What you are asked to do ->
Leave out the pictures, and write out exactly the lines from the beginning of the material to the line holding "8), M['ink_dark'], bs)", that line included, and nothing else.

Data segment ->
########################################

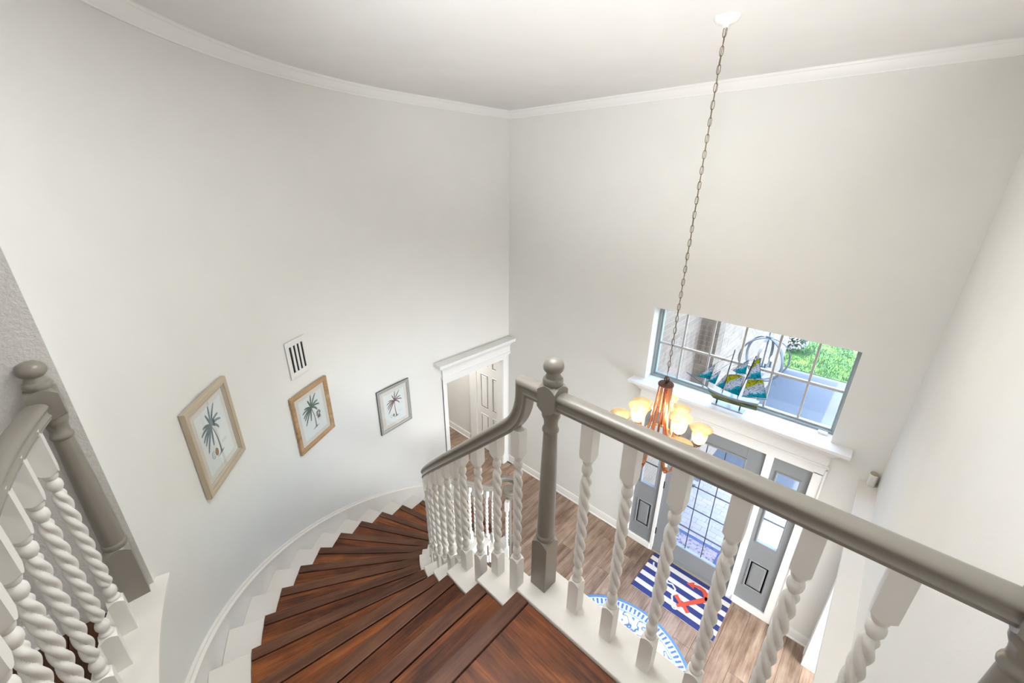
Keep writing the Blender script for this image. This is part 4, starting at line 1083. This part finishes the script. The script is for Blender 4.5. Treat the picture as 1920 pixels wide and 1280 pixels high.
leaves('foliage', 2200, .045, 'leaf', .46); leaves('blossoms', 900, .035, 'petal', .49, shell=.8)
obj('stem', MB().tube([(-1.75, 14, -.19), (-1.74, 14.01, 0), (-1.76, 13.99, .2)], [.03, .022, .012], 8), M['ink_dark'], bs)

ln_ = thing('porch_lantern', 'round grey orb lantern with candle bulbs hanging outside the window', 'lantern', (-.842, 5.2, 3.55))
LC = (-.842, 5.2, 2.60)
obj('ceiling_plate', MB().lathe([(.0005, 3.56), (.06, 3.56), (.06, 3.545), (.03, 3.53), (.0005, 3.53)], 20, (LC[0], LC[1], 0)), M['steel'], ln_, smooth=40)
obj('rod', MB().tube([(LC[0], LC[1], 3.54), (LC[0], LC[1], 2.87)], .006, 8), M['steel'], ln_, smooth=60)
for q in (25, 85, 145):
    a_ = rad(q); rings = []
    for s_ in np.linspace(0, 2*PI, 48, False):
        rings.append([(LC[0]+r_*math.cos(s_)*math.cos(a_)-o_*math.sin(a_), LC[1]+r_*math.cos(s_)*math.sin(a_)+o_*math.cos(a_), LC[2]+r_*math.sin(s_)) for r_, o_ in ((.258, -.014), (.258, .014), (.268, .014), (.268, -.014))])
    obj('ring', MB().loft(rings, closed=True), M['steel'], ln_, smooth=40)
obj('hub', MB().lathe([(.0005, 2.89), (.03, 2.885), (.034, 2.872), (.03, 2.858), (.008, 2.85), (.008, 2.52), (.02, 2.51), (.02, 2.49), (.0005, 2.485)], 16, (LC[0], LC[1], 0)), M['steel'], ln_, smooth=40)
for k in range(4):
    a_ = rad(30+90*k); x, y = LC[0]+.085*math.cos(a_), LC[1]+.085*math.sin(a_)
    cd = obj('candle', MB().lathe([(.0005, 2.50), (.018, 2.50), (.018, 2.51), (.011, 2.512), (.011, 2.575), (.0005, 2.576)], 12, (x, y, 0)).tube([(LC[0], LC[1], 2.505), (x, y, 2.505)], .004, 6), M['steel'], ln_, smooth=40)
    obj('bulb', MB().lathe([(.0005, 2.576), (.010, 2.58), (.017, 2.60), (.014, 2.625), (.005, 2.648), (.0005, 2.654)], 12, (x, y, 0)), M['bulb_out'], cd, smooth=60)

########################################

Reply to the exercise ->
Keep writing the Blender script for this image. This is part 4, starting at line 1083. This part finishes the script. The script is for Blender 4.5. Treat the picture as 1920 pixels wide and 1280 pixels high.
leaves('foliage', 2200, .045, 'leaf', .46); leaves('blossoms', 900, .035, 'petal', .49, shell=.8)
obj('stem', MB().tube([(-1.75, 14, -.19), (-1.74, 14.01, 0), (-1.76, 13.99, .2)], [.03, .022, .012], 8), M['ink_dark'], bs)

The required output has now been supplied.